Filmin olayı bu! aksiyon adamı bir Hansel ve en çıtır zamanlarında Gretel, binbir çeşit atlama-hoplama numarasının yanında hepsi de günümüzdeki ateşli silahların atası sayılabilecek oyuncaklarıyla fakir ortaçağ köylülerine musallat olan cadıları avlıyorlar. Öyle ki elle çevirerek şarj edilen bir elektro şok cihazları ve ilkel bir Gatling’leri bile var!
Filmdeki eğlence sineması düşkünü seyircinin asla sorgulamayacağı şeylere takılabilirim pekala… Mesela 80 yıllık geçmişi bulunan insülin iğnesini, çocukken pastadan evi kemirmekten şeker hastası olmuş ortaçağ kahramanı Hansel’in nasıl kullanabildiği ya da o devirde insan sesi kaydedebilen ilkel bir plakçaların nasıl olabileceği gibi? Böyle pek çok fantastik güncelleştirme var filmde ancak artık perdedeki illüzyonla gözü iyice boyanan genç kuşak seyircinin bunları kafaya takacağını hiç sanmıyorum. Zaten süpürgeye binip uçan cadılara inanıyorsak bunları neden sorguluyoruz ki!

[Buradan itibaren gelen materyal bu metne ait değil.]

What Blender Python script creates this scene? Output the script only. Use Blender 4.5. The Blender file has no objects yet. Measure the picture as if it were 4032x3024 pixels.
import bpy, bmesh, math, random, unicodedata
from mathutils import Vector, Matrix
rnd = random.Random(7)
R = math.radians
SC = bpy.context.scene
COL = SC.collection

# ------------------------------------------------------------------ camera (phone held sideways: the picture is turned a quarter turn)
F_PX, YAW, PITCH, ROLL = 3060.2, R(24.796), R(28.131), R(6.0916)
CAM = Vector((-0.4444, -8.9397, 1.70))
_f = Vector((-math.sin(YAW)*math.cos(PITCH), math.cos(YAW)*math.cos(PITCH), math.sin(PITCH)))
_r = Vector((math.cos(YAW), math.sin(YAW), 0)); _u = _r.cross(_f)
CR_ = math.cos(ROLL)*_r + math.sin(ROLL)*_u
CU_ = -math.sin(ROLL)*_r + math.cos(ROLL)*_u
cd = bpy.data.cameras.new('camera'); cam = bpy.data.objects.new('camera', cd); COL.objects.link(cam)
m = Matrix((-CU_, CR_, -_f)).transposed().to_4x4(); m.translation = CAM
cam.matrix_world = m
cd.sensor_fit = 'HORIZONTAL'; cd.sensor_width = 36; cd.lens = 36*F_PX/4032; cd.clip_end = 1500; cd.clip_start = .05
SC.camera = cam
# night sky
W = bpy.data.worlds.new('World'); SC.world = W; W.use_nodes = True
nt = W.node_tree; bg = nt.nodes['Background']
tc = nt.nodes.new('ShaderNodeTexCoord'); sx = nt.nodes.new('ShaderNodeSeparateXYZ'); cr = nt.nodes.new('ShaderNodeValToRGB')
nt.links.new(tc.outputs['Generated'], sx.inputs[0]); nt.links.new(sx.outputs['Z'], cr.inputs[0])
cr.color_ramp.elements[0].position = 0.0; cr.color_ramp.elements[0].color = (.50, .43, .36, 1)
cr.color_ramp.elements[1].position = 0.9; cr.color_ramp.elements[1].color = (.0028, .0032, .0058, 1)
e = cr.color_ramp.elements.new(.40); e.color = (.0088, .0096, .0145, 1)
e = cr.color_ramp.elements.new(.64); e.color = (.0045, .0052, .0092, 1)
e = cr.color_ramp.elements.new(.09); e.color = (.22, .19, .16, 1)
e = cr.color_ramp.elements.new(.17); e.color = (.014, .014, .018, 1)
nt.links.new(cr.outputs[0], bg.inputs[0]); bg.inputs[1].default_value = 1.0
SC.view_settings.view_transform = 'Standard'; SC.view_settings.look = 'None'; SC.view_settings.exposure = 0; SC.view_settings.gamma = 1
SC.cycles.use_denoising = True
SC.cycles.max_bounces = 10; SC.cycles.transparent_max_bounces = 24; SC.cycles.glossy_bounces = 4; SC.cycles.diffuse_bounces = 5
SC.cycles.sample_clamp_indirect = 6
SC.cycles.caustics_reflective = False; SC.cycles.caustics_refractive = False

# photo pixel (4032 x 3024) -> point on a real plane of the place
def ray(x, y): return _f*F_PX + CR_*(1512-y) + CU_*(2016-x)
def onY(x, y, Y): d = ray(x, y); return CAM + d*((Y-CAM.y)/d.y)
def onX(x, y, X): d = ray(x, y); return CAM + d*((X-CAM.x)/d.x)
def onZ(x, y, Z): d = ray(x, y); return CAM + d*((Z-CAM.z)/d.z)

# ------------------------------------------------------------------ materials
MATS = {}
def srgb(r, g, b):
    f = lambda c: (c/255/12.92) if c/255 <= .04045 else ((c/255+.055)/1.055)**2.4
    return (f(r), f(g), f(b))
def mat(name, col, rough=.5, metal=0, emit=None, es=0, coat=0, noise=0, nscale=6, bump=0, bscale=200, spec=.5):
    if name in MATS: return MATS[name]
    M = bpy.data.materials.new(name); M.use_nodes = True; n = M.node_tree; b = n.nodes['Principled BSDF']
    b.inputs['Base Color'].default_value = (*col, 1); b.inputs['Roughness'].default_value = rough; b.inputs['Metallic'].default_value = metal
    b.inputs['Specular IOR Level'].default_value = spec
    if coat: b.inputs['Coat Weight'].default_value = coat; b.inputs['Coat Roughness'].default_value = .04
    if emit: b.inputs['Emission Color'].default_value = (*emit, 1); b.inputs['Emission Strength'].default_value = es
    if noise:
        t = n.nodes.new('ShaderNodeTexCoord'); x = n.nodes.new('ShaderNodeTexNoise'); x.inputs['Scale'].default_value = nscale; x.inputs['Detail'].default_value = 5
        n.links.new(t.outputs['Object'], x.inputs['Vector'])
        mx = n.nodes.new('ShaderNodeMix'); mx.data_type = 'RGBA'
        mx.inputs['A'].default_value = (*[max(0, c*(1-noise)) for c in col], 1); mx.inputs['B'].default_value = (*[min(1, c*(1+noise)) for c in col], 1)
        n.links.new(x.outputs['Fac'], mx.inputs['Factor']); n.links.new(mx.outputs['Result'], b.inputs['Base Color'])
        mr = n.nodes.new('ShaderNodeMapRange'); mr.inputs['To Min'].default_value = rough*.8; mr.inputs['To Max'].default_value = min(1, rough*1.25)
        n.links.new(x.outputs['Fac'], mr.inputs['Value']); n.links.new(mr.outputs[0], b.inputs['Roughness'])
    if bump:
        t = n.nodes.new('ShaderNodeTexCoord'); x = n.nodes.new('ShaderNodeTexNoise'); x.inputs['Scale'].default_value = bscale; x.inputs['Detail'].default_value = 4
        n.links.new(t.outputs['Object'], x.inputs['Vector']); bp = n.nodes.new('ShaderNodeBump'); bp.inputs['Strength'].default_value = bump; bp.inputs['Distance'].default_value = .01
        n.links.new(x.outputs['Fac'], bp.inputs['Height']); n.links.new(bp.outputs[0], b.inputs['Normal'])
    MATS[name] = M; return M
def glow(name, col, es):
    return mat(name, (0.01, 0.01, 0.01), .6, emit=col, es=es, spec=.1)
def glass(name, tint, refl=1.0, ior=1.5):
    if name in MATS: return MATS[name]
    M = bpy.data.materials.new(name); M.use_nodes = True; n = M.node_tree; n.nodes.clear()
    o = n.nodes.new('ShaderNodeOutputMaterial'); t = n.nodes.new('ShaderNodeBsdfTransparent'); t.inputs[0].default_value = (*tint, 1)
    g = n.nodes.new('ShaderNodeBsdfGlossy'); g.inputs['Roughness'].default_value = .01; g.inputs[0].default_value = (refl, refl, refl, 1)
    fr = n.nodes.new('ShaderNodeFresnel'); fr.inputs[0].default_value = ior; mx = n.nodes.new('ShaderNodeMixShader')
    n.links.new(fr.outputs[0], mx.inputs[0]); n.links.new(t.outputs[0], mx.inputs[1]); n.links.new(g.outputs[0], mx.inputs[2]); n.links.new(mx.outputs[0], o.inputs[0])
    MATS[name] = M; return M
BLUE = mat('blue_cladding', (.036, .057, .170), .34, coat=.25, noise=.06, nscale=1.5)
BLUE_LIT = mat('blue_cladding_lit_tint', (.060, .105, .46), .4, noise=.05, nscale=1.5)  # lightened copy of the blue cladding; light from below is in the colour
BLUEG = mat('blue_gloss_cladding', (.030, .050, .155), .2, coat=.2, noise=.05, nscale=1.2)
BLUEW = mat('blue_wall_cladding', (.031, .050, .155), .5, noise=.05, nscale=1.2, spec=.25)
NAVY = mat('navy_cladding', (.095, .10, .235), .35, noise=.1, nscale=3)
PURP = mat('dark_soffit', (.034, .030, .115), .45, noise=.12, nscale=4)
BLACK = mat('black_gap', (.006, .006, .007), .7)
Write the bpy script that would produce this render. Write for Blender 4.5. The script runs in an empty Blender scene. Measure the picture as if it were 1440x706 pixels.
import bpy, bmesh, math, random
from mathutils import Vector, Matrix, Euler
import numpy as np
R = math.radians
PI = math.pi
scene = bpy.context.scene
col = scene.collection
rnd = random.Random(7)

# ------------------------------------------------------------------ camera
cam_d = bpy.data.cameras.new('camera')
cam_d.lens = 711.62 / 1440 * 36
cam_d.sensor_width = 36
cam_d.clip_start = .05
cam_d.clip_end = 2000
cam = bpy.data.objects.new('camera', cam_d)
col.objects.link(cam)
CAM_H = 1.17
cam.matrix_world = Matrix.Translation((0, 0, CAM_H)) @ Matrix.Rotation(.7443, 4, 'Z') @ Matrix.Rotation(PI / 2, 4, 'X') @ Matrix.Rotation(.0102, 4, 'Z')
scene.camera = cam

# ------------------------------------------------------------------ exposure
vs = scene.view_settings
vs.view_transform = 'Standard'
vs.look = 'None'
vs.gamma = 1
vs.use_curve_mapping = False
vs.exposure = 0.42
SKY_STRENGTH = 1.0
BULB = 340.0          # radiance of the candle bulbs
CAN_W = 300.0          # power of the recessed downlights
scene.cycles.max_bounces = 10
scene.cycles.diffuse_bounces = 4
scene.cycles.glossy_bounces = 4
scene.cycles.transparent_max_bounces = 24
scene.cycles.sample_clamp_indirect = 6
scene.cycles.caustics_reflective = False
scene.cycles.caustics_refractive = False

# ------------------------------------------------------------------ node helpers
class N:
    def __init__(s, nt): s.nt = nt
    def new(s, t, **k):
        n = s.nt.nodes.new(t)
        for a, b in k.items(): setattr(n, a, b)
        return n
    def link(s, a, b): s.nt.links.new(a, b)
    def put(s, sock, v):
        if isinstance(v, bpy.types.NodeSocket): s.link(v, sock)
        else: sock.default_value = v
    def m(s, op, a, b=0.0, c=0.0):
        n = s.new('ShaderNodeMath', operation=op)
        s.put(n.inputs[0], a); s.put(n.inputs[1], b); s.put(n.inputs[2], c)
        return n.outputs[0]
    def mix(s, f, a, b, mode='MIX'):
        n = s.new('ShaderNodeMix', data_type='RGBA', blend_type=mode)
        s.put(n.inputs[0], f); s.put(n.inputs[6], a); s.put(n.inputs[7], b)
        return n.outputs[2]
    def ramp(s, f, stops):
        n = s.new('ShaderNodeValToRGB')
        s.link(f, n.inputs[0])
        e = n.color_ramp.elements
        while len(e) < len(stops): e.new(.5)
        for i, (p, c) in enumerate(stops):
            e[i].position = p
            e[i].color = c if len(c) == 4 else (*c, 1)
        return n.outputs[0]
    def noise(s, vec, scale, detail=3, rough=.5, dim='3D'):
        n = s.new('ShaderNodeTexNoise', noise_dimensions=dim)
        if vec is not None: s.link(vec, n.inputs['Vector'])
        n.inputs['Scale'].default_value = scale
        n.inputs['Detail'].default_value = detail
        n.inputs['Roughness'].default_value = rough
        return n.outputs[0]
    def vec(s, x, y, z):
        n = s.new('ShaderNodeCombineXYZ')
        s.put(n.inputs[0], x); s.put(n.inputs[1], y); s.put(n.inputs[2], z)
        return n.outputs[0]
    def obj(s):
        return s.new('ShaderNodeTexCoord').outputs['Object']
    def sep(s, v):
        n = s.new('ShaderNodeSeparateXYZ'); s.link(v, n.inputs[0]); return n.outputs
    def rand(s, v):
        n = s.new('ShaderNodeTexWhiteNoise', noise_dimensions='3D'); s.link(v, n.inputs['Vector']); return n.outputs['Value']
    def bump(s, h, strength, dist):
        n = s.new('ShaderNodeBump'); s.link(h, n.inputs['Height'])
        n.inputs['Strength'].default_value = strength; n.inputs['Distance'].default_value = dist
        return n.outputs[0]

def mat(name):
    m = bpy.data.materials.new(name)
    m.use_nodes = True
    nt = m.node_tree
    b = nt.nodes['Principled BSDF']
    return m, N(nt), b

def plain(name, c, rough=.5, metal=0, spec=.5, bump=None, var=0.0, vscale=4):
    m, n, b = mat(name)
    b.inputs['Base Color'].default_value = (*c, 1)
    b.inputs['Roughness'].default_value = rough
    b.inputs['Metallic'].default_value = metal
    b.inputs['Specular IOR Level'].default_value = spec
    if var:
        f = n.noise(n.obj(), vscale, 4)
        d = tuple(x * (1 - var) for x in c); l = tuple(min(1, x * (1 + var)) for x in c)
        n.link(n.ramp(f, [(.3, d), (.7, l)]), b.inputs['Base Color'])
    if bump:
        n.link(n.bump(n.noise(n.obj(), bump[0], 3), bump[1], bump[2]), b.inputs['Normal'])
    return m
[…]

O zaman da filmin gençlik-güzellik üzerine sakat algılamasından bahsedebilirim. Kardeşler bir kadının cadı olduğunu anlayabilmek için dişlerini yüzünü ellerini kontrol ediyorlar çünkü güzel birinin cadı olmasına imkan yoktur! Çirkin ve şişmansan hiç şansın yok, yakılacaksın!
Ama bunlar kimin umurunda! Hansel ve Gretel: Cadı Avcıları, uyarlandığı masalı ya da tarihi gerçekliği umursuyormuş gibi görünmüyor. Filmin derdi tüm bu malzemeden 88 dakika boyunca sıkı bir aksiyon çıkarabilmek ve çoğu zaman bunu becerebiliyor da…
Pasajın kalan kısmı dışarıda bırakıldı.